À la lumière de cela, nous nous disons écoeurés – quoique non surpris – par le courriel adressé par la proviseure de McGill, Suzanne Fortier, aux étudiants et anciens élèves aussitôt après l’annonce des résultats de la ratification en ligne, condamnant le mouvement BDS au nom de « la tolérance et du respect qui nous sont si chers comme valeurs fondamentales pour une université ». Nous rejetons l’adoption unilatérale, par la proviseure, d’une position politique au nom de l’université sans qu’il n’y ait eu consultation, démocratiquement, des étudiants et autres personnels.

Nous sommes également curieux d’entendre ce que McGill trouve de tolérant et de respectueux à investir continuellement dans l’entreprise de surveillance L-3 Communications, dans la banque israélienne Mizrahi-Tefahot, et dans RE/MAX – toutes ces entreprises soutenant activement, et en en tirant profit, l’occupation, l’incarcération, et le meurtre des Palestiniens. Tout cela alors que l’université, pendant des années, a résisté contre la création d’un Programme d’études autochtones, et qu’elle continue de s’opposer à un désinvestissement dans les combustibles fossiles et à mettre fin à sa collaboration en matière de recherche militaire.

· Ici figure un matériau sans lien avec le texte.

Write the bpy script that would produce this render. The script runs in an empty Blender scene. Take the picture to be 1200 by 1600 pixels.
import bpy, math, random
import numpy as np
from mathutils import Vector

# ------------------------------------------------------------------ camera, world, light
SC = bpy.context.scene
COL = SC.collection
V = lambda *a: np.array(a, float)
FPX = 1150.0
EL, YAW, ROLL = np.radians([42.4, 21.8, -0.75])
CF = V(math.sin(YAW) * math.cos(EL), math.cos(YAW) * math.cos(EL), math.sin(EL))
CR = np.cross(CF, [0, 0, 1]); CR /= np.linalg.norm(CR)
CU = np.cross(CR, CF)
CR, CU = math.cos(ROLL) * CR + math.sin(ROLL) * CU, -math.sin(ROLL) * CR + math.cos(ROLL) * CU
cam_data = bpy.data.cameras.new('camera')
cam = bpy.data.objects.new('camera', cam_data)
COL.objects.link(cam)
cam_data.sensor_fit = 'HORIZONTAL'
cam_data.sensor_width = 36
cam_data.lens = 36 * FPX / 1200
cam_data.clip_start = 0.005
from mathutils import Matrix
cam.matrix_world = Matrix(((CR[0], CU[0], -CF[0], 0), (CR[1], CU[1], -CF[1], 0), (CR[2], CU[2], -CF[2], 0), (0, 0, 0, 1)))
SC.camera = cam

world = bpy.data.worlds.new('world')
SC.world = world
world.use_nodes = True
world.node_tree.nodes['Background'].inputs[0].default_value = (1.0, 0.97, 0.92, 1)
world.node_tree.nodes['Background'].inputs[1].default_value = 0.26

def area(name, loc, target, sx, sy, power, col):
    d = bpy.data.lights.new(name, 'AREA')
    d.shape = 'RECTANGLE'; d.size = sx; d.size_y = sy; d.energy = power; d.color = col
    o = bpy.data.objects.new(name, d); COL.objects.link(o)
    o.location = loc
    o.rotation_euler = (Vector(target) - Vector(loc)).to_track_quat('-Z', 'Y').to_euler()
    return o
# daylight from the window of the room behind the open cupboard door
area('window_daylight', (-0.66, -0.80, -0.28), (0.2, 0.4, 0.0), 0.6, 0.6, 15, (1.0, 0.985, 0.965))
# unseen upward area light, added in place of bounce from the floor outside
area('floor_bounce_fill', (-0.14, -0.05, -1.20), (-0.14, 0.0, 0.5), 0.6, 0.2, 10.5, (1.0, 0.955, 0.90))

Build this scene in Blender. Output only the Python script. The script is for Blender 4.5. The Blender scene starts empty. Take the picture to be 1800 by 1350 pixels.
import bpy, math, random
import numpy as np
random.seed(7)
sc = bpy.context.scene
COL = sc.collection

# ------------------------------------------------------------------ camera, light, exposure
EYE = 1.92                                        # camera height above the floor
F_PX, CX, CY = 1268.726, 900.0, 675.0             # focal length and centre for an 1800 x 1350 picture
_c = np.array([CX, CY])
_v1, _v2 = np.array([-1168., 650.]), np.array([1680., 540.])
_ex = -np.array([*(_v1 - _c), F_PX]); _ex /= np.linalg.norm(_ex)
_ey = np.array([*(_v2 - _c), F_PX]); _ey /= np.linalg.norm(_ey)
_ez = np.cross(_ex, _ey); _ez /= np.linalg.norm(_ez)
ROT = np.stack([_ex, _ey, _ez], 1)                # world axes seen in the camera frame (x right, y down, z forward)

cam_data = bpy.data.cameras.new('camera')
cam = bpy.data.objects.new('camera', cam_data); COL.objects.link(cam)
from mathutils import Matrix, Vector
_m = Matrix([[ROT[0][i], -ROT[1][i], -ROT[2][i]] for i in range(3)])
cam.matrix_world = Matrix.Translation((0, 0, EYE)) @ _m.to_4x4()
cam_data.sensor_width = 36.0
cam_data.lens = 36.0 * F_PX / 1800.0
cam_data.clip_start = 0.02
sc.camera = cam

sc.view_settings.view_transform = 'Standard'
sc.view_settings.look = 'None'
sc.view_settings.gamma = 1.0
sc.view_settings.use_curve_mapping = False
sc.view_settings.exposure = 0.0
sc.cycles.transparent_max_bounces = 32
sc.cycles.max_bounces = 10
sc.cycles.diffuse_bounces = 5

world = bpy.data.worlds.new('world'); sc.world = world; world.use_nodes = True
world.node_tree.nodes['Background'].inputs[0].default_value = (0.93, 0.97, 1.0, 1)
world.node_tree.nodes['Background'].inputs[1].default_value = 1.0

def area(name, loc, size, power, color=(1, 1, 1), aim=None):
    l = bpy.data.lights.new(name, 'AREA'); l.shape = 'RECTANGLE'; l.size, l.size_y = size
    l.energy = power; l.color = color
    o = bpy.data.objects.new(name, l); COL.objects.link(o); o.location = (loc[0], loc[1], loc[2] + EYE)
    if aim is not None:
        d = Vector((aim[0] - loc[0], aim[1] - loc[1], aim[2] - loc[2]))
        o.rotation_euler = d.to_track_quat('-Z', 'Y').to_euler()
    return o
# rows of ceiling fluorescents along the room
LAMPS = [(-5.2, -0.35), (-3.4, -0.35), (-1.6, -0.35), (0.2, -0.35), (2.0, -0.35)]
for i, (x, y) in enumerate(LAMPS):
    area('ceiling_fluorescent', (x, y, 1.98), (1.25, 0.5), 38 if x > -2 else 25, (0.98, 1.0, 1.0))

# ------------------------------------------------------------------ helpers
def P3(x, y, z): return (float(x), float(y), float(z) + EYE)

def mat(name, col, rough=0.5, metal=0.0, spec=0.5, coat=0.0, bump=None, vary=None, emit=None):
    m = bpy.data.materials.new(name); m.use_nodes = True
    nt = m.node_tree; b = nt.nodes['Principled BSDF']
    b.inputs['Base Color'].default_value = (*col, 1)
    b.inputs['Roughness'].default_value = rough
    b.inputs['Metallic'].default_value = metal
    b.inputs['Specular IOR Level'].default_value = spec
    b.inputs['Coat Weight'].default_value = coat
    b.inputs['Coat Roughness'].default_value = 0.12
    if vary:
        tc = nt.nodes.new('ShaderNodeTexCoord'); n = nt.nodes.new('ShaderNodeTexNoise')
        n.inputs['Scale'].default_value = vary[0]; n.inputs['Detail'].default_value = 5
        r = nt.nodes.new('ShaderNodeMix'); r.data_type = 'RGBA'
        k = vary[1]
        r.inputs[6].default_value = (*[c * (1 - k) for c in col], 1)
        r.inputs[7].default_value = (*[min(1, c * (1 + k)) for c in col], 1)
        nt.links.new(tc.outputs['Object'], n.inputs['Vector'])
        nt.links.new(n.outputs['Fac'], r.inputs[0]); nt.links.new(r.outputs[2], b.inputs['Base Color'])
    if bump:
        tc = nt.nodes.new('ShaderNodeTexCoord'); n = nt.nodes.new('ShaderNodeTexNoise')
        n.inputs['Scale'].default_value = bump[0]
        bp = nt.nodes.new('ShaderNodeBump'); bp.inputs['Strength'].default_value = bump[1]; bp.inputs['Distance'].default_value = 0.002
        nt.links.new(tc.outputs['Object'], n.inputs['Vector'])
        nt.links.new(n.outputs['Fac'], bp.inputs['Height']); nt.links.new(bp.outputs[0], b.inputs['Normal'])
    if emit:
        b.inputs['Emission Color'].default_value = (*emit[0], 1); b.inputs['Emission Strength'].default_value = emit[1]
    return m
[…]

Le combat continue, mais nous ne nous laisserons pas décourager : depuis le bureau de la proviseure jusqu’au gouvernement de Justin Trudeau et jusqu’à la Knesset israélienne, la réponse réactionnaire au BDS est de plus en plus désespérée. C’est là le résultat direct du mouvement dirigé par les Palestiniens et du travail de toutes celles et ceux d’entre vous qui donnent de leur temps, de leur énergie, et de leurs ressources pour soutenir leur cause, et la cause de tous les peuples opprimés et occupés, partout ailleurs.